▶ Challenge: Below is a listing; restate from it, character for character, the lines beginning at the line holding "The Blender Python" and ending at the line holding "hpart('pipe', mb, M['hose'])", both included.

▶ Source data:
▼
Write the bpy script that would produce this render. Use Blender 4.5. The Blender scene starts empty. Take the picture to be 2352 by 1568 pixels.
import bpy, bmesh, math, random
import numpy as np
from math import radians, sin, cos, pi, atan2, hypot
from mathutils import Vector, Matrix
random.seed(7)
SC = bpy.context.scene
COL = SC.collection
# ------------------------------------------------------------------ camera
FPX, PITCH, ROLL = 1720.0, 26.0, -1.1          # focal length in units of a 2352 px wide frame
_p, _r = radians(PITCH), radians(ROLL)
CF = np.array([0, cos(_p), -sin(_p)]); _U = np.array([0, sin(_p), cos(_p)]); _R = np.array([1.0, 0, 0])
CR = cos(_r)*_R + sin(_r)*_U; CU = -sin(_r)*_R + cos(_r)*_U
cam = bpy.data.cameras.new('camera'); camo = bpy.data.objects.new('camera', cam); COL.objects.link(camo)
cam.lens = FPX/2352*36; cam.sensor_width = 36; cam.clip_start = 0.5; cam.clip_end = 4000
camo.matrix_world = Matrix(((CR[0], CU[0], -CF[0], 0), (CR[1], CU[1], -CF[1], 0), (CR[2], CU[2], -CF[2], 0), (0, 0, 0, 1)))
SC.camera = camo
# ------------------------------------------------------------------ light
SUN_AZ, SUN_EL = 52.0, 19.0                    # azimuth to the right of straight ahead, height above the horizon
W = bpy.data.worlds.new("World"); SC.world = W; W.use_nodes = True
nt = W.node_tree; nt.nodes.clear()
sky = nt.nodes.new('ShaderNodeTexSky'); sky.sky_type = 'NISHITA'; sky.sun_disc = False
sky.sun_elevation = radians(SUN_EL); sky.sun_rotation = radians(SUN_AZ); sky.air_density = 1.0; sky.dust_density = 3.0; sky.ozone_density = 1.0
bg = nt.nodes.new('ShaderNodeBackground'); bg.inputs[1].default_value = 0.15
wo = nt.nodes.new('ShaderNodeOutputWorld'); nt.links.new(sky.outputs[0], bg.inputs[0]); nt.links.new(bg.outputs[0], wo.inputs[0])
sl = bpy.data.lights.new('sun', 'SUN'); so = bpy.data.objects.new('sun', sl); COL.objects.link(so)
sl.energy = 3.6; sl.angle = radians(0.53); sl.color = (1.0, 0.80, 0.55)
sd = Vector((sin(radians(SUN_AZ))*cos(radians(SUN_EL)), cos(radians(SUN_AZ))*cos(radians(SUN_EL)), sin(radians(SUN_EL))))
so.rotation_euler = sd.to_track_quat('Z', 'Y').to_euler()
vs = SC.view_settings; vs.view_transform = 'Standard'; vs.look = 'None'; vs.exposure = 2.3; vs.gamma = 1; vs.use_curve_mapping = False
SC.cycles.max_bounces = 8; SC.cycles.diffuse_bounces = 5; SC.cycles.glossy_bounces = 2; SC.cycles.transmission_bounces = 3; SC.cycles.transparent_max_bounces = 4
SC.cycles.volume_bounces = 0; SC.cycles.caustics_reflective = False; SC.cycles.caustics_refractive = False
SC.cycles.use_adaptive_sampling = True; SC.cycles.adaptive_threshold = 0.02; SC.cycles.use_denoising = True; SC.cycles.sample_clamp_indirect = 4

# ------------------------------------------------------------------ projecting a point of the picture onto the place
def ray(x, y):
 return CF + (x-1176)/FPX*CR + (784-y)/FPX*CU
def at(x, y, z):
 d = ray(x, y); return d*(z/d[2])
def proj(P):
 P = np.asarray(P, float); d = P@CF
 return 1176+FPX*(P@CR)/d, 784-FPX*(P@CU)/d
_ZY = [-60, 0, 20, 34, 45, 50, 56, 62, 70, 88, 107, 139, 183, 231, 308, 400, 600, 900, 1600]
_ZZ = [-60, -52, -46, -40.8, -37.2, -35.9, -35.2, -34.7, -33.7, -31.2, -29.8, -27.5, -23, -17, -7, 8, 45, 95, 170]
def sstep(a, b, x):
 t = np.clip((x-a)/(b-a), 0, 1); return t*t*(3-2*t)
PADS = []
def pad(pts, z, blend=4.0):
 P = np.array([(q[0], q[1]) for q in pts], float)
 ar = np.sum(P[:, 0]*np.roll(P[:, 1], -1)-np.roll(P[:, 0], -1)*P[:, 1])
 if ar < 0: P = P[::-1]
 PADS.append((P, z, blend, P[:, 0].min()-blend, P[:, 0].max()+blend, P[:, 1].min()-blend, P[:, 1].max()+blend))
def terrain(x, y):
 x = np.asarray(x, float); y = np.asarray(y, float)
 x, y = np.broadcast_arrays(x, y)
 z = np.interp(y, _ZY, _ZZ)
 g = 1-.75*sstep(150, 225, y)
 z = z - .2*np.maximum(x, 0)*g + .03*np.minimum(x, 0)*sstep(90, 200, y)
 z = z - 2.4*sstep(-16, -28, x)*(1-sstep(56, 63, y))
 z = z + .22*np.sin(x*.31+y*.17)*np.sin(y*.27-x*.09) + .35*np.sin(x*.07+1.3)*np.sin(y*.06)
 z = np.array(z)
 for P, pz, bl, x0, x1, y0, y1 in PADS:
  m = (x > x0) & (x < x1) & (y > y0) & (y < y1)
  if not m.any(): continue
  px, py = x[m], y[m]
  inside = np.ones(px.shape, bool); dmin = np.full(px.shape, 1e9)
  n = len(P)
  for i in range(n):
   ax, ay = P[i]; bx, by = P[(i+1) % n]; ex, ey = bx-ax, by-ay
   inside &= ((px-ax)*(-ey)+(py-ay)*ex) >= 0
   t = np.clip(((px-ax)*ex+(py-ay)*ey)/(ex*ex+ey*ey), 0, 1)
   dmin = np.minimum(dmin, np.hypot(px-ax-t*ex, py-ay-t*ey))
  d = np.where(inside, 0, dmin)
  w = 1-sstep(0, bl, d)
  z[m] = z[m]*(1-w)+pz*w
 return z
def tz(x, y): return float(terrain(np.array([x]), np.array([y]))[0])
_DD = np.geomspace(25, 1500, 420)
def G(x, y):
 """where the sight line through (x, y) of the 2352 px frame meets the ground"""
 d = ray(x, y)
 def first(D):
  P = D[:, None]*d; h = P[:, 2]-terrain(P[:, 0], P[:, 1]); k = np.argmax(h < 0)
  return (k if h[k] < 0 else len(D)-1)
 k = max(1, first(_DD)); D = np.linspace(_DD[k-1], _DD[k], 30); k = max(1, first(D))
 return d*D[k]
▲
▼
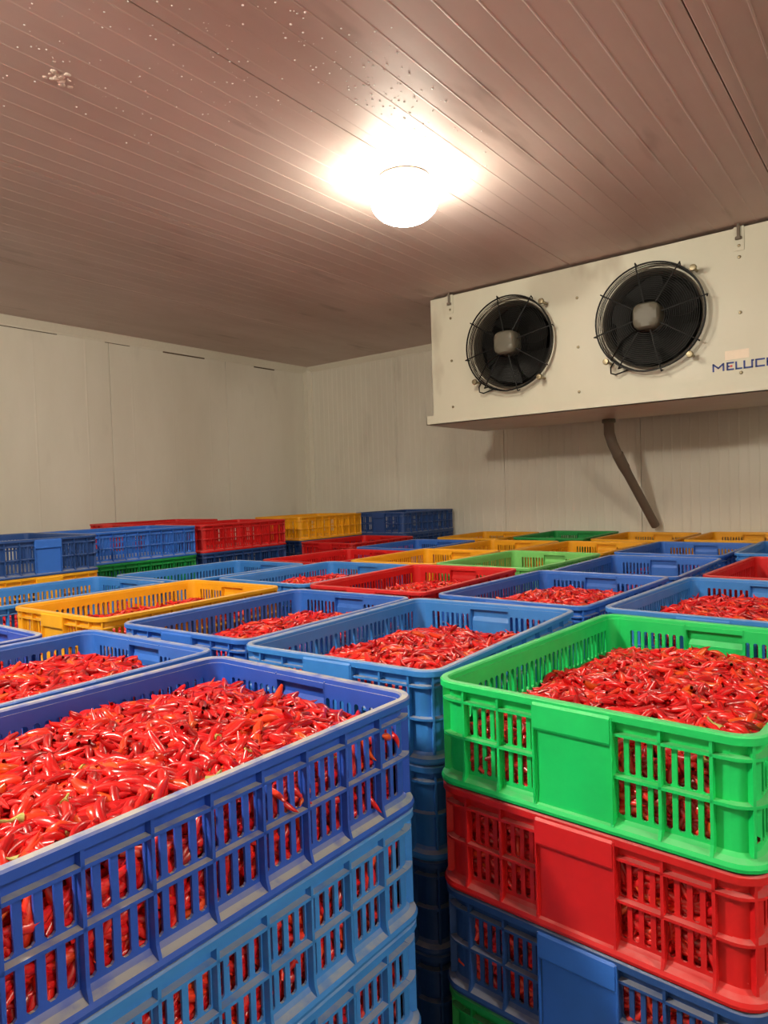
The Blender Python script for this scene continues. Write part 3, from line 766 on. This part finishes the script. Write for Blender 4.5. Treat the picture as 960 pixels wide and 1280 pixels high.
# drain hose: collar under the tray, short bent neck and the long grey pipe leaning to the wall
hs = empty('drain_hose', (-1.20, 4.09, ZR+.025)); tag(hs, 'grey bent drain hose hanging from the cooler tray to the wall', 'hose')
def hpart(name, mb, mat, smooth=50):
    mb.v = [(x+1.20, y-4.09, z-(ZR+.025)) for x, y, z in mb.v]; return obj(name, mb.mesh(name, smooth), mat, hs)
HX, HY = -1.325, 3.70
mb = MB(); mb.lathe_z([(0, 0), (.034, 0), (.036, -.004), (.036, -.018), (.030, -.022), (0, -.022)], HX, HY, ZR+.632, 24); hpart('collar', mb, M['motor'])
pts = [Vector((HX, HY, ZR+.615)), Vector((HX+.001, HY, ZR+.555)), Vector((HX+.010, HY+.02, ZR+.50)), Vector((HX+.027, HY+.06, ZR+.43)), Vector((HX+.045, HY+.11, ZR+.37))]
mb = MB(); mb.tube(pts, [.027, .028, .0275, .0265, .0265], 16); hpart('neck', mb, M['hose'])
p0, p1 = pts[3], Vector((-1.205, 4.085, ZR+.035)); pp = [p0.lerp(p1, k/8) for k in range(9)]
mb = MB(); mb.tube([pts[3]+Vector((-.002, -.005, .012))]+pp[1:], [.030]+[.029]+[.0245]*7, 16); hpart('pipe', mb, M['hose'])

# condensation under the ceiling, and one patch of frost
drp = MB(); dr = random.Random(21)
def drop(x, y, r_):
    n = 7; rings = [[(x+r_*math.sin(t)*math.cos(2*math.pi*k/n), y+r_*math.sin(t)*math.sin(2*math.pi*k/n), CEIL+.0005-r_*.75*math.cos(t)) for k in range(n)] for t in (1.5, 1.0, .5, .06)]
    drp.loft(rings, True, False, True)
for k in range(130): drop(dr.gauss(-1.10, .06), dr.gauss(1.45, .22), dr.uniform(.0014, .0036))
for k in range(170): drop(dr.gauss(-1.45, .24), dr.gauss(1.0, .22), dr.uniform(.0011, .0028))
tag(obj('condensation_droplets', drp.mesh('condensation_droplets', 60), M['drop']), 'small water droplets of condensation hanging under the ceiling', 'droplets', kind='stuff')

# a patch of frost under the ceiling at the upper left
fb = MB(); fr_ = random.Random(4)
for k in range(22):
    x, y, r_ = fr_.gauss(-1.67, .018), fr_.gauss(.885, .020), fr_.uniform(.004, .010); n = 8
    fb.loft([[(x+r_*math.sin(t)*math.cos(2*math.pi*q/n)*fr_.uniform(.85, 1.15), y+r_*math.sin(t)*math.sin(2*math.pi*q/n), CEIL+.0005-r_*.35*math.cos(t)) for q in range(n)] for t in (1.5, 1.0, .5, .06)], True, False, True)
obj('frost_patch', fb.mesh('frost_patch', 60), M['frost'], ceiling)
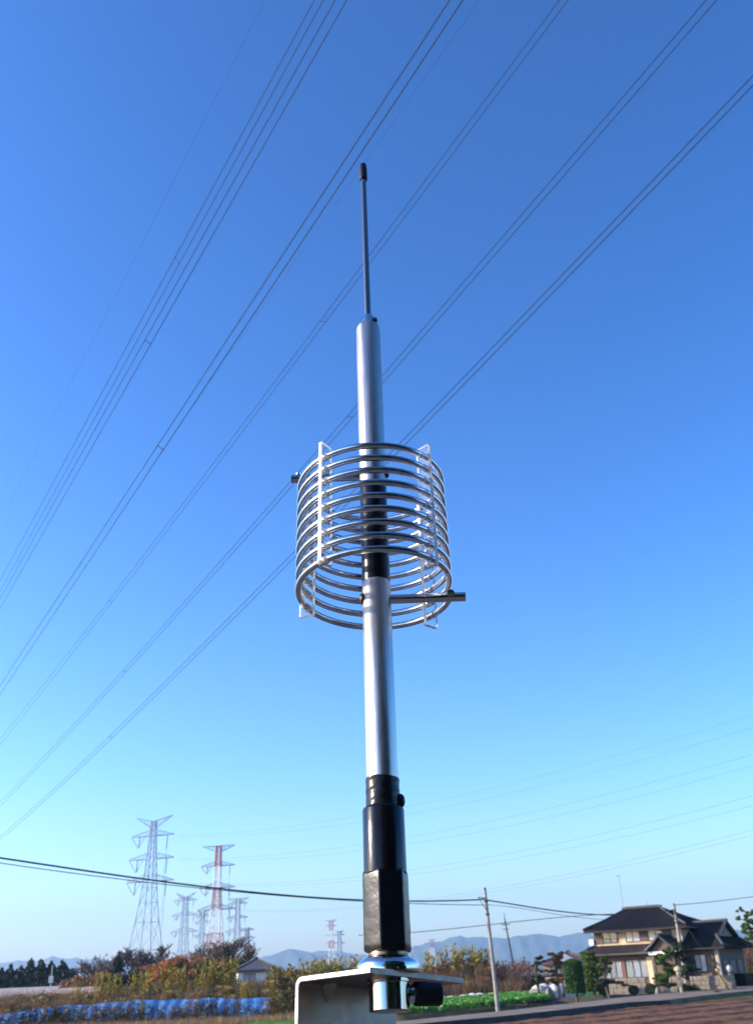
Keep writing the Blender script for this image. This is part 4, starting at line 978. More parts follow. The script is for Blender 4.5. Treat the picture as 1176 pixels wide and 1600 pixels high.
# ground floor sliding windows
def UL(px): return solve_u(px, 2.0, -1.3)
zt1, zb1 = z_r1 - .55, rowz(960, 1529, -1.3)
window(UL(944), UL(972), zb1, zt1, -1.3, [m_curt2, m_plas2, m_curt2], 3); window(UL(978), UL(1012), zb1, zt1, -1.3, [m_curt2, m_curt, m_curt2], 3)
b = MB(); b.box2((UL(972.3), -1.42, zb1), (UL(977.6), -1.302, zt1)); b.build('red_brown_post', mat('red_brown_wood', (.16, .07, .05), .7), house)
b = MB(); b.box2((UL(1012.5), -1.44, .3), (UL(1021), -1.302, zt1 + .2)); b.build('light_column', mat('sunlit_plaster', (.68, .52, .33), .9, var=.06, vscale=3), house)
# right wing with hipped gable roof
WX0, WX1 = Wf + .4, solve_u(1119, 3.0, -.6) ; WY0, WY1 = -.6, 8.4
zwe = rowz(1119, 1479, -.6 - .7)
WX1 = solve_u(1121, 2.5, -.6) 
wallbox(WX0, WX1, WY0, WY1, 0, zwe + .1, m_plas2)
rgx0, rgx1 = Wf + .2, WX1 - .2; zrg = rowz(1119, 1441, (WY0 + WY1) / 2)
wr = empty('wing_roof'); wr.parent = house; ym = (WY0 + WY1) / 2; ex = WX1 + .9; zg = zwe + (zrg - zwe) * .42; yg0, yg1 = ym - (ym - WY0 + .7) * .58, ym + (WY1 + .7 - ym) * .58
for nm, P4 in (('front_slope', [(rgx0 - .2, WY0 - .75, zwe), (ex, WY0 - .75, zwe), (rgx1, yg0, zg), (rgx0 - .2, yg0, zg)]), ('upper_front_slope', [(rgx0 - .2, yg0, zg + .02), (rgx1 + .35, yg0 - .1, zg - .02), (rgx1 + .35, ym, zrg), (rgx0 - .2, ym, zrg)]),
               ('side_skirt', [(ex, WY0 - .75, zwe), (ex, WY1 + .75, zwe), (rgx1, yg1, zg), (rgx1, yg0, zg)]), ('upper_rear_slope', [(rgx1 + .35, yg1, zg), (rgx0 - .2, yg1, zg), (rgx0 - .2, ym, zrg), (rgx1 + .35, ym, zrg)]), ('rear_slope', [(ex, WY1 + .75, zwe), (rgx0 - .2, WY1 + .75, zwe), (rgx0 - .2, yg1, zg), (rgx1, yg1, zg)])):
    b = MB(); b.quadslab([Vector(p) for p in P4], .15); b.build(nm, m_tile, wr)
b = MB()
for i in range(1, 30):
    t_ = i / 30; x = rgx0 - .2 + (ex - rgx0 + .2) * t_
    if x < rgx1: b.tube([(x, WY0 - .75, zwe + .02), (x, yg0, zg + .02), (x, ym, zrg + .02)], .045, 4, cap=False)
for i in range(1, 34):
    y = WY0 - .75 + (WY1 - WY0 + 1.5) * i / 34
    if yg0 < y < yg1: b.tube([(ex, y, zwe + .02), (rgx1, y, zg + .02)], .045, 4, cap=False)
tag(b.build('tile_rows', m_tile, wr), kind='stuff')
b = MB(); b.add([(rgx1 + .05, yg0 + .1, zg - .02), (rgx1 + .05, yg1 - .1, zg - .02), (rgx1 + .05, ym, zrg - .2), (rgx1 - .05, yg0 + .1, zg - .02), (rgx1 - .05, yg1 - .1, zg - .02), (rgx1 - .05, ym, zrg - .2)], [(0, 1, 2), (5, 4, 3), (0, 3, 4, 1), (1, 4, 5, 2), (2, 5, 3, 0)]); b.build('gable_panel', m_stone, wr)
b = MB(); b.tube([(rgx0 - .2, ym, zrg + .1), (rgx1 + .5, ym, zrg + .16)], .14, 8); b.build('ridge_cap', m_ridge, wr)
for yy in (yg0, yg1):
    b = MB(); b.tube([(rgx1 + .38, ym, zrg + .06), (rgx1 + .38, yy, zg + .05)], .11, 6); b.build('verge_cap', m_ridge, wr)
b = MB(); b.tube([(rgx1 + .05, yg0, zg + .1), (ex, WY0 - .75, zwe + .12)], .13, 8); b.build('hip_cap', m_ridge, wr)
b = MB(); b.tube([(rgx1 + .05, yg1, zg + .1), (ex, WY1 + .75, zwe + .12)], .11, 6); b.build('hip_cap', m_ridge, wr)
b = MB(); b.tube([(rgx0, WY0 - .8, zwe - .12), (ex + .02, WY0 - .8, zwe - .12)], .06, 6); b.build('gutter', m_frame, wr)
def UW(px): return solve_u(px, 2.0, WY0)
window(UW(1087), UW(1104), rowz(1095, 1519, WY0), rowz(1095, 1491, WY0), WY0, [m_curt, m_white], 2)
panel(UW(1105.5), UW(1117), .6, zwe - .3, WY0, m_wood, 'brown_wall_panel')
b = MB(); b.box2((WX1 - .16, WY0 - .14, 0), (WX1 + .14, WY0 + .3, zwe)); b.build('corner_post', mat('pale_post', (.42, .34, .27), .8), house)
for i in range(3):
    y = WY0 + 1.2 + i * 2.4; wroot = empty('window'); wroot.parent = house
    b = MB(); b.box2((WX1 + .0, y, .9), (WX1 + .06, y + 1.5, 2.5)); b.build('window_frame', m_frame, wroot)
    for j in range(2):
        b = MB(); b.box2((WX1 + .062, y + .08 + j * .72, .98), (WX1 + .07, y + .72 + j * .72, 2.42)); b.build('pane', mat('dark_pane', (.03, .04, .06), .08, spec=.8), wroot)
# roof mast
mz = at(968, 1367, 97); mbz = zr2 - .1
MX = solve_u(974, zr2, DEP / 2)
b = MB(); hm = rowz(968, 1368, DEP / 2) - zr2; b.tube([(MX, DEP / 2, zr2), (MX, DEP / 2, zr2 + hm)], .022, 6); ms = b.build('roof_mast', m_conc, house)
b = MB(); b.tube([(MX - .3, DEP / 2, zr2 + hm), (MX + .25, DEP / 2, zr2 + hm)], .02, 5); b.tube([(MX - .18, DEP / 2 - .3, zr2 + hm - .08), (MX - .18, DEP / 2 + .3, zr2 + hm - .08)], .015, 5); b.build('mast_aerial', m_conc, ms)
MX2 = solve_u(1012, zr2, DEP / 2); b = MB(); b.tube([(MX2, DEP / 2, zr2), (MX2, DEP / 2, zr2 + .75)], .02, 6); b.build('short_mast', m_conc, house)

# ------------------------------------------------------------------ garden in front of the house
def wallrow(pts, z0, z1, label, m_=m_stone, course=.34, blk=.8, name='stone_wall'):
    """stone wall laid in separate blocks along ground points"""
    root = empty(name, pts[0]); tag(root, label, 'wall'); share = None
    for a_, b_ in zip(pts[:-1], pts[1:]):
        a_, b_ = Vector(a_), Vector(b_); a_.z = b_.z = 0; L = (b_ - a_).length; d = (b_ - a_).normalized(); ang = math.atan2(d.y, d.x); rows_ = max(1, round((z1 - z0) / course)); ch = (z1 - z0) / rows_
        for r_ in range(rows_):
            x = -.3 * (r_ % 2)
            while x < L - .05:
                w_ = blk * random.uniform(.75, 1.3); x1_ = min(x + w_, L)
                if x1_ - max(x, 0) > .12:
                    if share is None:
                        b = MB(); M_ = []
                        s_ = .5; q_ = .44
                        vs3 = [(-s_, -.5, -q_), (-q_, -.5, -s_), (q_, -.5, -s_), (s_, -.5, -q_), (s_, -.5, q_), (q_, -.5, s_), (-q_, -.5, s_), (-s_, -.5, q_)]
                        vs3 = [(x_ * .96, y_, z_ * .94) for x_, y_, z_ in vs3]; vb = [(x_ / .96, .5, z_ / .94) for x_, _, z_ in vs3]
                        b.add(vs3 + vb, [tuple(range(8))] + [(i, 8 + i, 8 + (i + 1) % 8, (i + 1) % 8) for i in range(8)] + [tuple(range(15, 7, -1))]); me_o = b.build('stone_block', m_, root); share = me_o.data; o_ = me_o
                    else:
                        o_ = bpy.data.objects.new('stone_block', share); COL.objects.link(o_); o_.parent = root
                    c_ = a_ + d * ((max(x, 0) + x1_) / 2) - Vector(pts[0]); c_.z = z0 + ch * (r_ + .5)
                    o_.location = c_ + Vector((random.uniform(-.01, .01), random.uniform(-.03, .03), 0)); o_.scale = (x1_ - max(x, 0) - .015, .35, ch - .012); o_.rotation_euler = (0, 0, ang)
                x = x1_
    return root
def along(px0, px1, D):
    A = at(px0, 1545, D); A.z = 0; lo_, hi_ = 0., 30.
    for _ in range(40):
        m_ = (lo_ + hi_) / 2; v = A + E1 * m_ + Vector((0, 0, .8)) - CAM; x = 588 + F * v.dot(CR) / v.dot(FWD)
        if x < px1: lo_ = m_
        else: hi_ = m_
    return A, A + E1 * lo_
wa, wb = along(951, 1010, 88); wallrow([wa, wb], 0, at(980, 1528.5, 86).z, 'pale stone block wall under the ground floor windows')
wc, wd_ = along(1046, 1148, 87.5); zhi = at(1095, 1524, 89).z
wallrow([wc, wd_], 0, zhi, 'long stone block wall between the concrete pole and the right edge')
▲
▶ Answer to this problem:
The Blender Python script for this scene continues. Write part 3, from line 766 on. This part finishes the script. Write for Blender 4.5. Treat the picture as 960 pixels wide and 1280 pixels high.
# drain hose: collar under the tray, short bent neck and the long grey pipe leaning to the wall
hs = empty('drain_hose', (-1.20, 4.09, ZR+.025)); tag(hs, 'grey bent drain hose hanging from the cooler tray to the wall', 'hose')
def hpart(name, mb, mat, smooth=50):
    mb.v = [(x+1.20, y-4.09, z-(ZR+.025)) for x, y, z in mb.v]; return obj(name, mb.mesh(name, smooth), mat, hs)
HX, HY = -1.325, 3.70
mb = MB(); mb.lathe_z([(0, 0), (.034, 0), (.036, -.004), (.036, -.018), (.030, -.022), (0, -.022)], HX, HY, ZR+.632, 24); hpart('collar', mb, M['motor'])
pts = [Vector((HX, HY, ZR+.615)), Vector((HX+.001, HY, ZR+.555)), Vector((HX+.010, HY+.02, ZR+.50)), Vector((HX+.027, HY+.06, ZR+.43)), Vector((HX+.045, HY+.11, ZR+.37))]
mb = MB(); mb.tube(pts, [.027, .028, .0275, .0265, .0265], 16); hpart('neck', mb, M['hose'])
p0, p1 = pts[3], Vector((-1.205, 4.085, ZR+.035)); pp = [p0.lerp(p1, k/8) for k in range(9)]
mb = MB(); mb.tube([pts[3]+Vector((-.002, -.005, .012))]+pp[1:], [.030]+[.029]+[.0245]*7, 16); hpart('pipe', mb, M['hose'])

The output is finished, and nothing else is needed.